§ What you should do: Repeat the whole listing exactly.

§ Recorded data:
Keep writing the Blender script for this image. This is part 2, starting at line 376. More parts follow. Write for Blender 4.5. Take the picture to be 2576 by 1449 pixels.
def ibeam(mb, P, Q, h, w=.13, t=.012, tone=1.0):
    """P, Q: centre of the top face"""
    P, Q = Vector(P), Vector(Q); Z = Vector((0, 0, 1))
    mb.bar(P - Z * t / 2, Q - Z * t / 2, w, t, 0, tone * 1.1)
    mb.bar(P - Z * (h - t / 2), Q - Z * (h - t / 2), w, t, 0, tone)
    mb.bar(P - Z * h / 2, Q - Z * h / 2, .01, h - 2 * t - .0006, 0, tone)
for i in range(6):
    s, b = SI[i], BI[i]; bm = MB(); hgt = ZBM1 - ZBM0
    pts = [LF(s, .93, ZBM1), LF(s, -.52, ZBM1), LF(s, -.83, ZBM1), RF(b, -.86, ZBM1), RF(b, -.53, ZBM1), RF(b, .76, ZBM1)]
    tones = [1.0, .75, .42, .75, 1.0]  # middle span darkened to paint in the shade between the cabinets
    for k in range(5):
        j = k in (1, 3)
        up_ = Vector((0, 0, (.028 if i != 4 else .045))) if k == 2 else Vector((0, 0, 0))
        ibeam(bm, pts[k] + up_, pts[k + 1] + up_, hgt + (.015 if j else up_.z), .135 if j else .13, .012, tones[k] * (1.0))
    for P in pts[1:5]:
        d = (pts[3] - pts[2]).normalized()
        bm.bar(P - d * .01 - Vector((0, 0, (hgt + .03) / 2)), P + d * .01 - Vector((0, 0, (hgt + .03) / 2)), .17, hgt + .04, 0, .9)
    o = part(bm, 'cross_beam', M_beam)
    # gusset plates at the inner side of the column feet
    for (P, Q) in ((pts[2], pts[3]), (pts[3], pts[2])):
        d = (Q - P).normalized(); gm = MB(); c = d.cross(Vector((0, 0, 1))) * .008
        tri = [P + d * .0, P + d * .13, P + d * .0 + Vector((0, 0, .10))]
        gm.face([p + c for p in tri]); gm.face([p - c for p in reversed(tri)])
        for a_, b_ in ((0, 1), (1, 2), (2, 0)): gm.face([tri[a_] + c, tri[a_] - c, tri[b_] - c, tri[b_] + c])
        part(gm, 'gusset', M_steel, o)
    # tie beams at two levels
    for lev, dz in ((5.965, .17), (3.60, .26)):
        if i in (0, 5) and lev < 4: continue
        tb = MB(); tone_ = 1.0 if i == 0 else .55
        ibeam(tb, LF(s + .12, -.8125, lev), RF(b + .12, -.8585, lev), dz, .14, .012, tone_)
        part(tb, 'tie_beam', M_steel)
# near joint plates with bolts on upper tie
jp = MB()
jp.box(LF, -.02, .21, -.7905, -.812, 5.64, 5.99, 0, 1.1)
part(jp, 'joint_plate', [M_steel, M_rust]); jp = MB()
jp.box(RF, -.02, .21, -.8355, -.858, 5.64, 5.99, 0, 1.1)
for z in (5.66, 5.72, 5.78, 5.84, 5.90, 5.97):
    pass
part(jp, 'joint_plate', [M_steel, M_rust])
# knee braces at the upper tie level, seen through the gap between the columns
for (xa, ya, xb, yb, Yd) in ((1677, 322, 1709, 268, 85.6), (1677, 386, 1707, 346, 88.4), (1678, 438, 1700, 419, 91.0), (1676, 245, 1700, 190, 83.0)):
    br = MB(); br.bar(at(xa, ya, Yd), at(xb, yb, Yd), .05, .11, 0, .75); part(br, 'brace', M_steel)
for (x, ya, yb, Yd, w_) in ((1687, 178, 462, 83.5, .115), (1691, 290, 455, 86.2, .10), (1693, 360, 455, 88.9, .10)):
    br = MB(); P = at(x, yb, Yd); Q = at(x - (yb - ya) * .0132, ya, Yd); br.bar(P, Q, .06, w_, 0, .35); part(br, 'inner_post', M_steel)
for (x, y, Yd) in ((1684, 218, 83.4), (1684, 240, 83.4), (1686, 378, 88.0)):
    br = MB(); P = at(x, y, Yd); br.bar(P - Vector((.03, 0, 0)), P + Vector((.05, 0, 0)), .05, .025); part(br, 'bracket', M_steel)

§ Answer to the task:
Keep writing the Blender script for this image. This is part 2, starting at line 376. More parts follow. Write for Blender 4.5. Take the picture to be 2576 by 1449 pixels.
def ibeam(mb, P, Q, h, w=.13, t=.012, tone=1.0):
    """P, Q: centre of the top face"""
    P, Q = Vector(P), Vector(Q); Z = Vector((0, 0, 1))
    mb.bar(P - Z * t / 2, Q - Z * t / 2, w, t, 0, tone * 1.1)
    mb.bar(P - Z * (h - t / 2), Q - Z * (h - t / 2), w, t, 0, tone)
    mb.bar(P - Z * h / 2, Q - Z * h / 2, .01, h - 2 * t - .0006, 0, tone)
for i in range(6):
    s, b = SI[i], BI[i]; bm = MB(); hgt = ZBM1 - ZBM0
    pts = [LF(s, .93, ZBM1), LF(s, -.52, ZBM1), LF(s, -.83, ZBM1), RF(b, -.86, ZBM1), RF(b, -.53, ZBM1), RF(b, .76, ZBM1)]
    tones = [1.0, .75, .42, .75, 1.0]  # middle span darkened to paint in the shade between the cabinets
    for k in range(5):
        j = k in (1, 3)
        up_ = Vector((0, 0, (.028 if i != 4 else .045))) if k == 2 else Vector((0, 0, 0))
        ibeam(bm, pts[k] + up_, pts[k + 1] + up_, hgt + (.015 if j else up_.z), .135 if j else .13, .012, tones[k] * (1.0))
    for P in pts[1:5]:
        d = (pts[3] - pts[2]).normalized()
        bm.bar(P - d * .01 - Vector((0, 0, (hgt + .03) / 2)), P + d * .01 - Vector((0, 0, (hgt + .03) / 2)), .17, hgt + .04, 0, .9)
    o = part(bm, 'cross_beam', M_beam)
    # gusset plates at the inner side of the column feet
    for (P, Q) in ((pts[2], pts[3]), (pts[3], pts[2])):
        d = (Q - P).normalized(); gm = MB(); c = d.cross(Vector((0, 0, 1))) * .008
        tri = [P + d * .0, P + d * .13, P + d * .0 + Vector((0, 0, .10))]
        gm.face([p + c for p in tri]); gm.face([p - c for p in reversed(tri)])
        for a_, b_ in ((0, 1), (1, 2), (2, 0)): gm.face([tri[a_] + c, tri[a_] - c, tri[b_] - c, tri[b_] + c])
        part(gm, 'gusset', M_steel, o)
    # tie beams at two levels
    for lev, dz in ((5.965, .17), (3.60, .26)):
        if i in (0, 5) and lev < 4: continue
        tb = MB(); tone_ = 1.0 if i == 0 else .55
        ibeam(tb, LF(s + .12, -.8125, lev), RF(b + .12, -.8585, lev), dz, .14, .012, tone_)
        part(tb, 'tie_beam', M_steel)
# near joint plates with bolts on upper tie
jp = MB()
jp.box(LF, -.02, .21, -.7905, -.812, 5.64, 5.99, 0, 1.1)
part(jp, 'joint_plate', [M_steel, M_rust]); jp = MB()
jp.box(RF, -.02, .21, -.8355, -.858, 5.64, 5.99, 0, 1.1)
for z in (5.66, 5.72, 5.78, 5.84, 5.90, 5.97):
    pass
part(jp, 'joint_plate', [M_steel, M_rust])
# knee braces at the upper tie level, seen through the gap between the columns
for (xa, ya, xb, yb, Yd) in ((1677, 322, 1709, 268, 85.6), (1677, 386, 1707, 346, 88.4), (1678, 438, 1700, 419, 91.0), (1676, 245, 1700, 190, 83.0)):
    br = MB(); br.bar(at(xa, ya, Yd), at(xb, yb, Yd), .05, .11, 0, .75); part(br, 'brace', M_steel)
for (x, ya, yb, Yd, w_) in ((1687, 178, 462, 83.5, .115), (1691, 290, 455, 86.2, .10), (1693, 360, 455, 88.9, .10)):
    br = MB(); P = at(x, yb, Yd); Q = at(x - (yb - ya) * .0132, ya, Yd); br.bar(P, Q, .06, w_, 0, .35); part(br, 'inner_post', M_steel)
for (x, y, Yd) in ((1684, 218, 83.4), (1684, 240, 83.4), (1686, 378, 88.0)):
    br = MB(); P = at(x, y, Yd); br.bar(P - Vector((.03, 0, 0)), P + Vector((.05, 0, 0)), .05, .025); part(br, 'bracket', M_steel)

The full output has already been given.